Su questo meglio tacere.

Lei ha iniziato a seguire questo caso molto giovane. Che idea si è fatto della giustizia in questi anni?

Mi ha deluso. C’è una frase che ho detto alla dottoressa Nanni: quando mi sono imbattuto in questo caso ho praticamente perso ogni fiducia nella giustizia, ora che ho incontrato lei me ne ha restituito una buona parte. E quindi la mia convinzione è questa, che la buona giustizia non dipende tanto dalle leggi, dipende dalle persone. Il bilancio è che ci sono magistrati in cui si può avere fiducia e magistrati in cui non puoi avere fiducia.

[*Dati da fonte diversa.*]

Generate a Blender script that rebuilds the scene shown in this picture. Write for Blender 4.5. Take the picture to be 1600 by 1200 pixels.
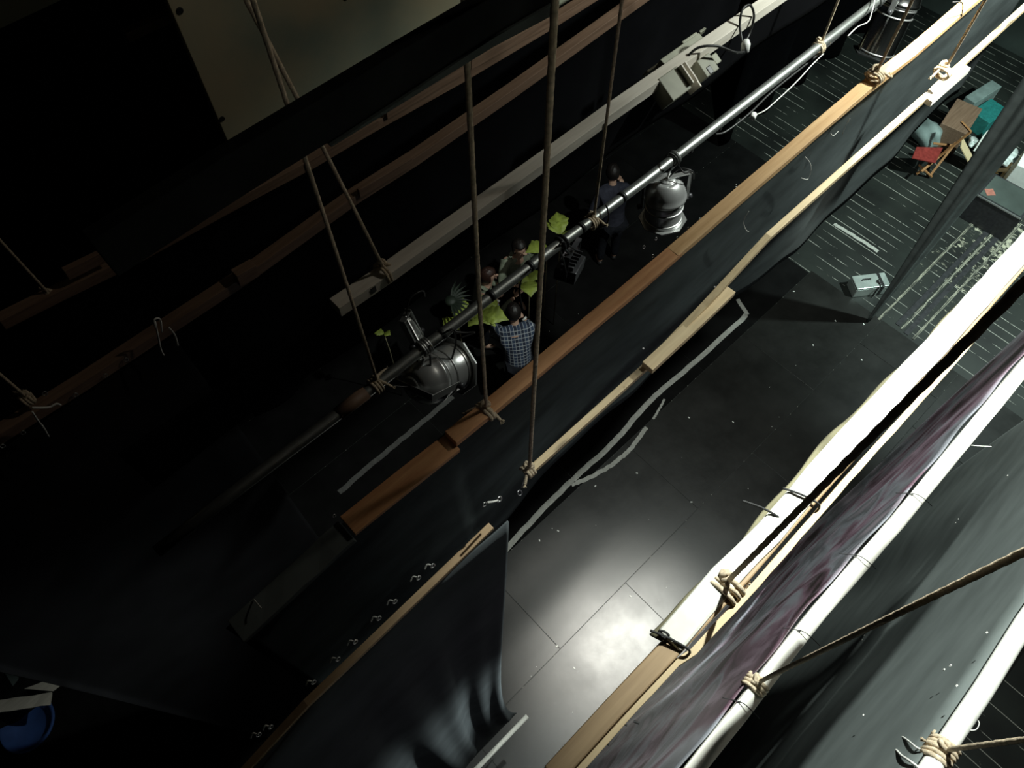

E invece Beniamino, oggi che uomo è?

Nelle relazioni del carcere, lui viene descritto come un detenuto modello. In 32 anni non ha mai avuto una segnalazione disciplinare, mai un richiamo. Quando è stato trasferito dal carcere di Nuoro, dove è rimasto 10 anni, al carcere di Cagliari, il direttore disse: non ci hanno mandato il tuo fascicolo. In realtà era tutto in pochi fogli. Perché uno si aspetta che un triplice omicida sia un bandito. Le relazioni su di lui sono sempre state ultra positive, ma c’era totale assenza di progettazione per il futuro. Gli chiedevano: perché non immagini qualche progetto? Lui diceva: che cosa devo progettare, se poi rischio di rimanere deluso? Se mai riotterrò la libertà farò dei progetti. Ora hanno restituito al mondo un catorcio di uomo. Nell’ultimo anno l’ho visto deperire giorno dopo giorno, è difficile da spiegare: temevo non arrivasse alla prossima udienza. E devo ringraziare la garante Irene Testa, che poi ha dato il via alla campagna del Partito Radicale: il suo intervento è stato molto importante perché è riuscita ad attivare la struttura sanitaria del carcere e lo ha salvato. Ora pensa a curarsi. Poi si vedrà.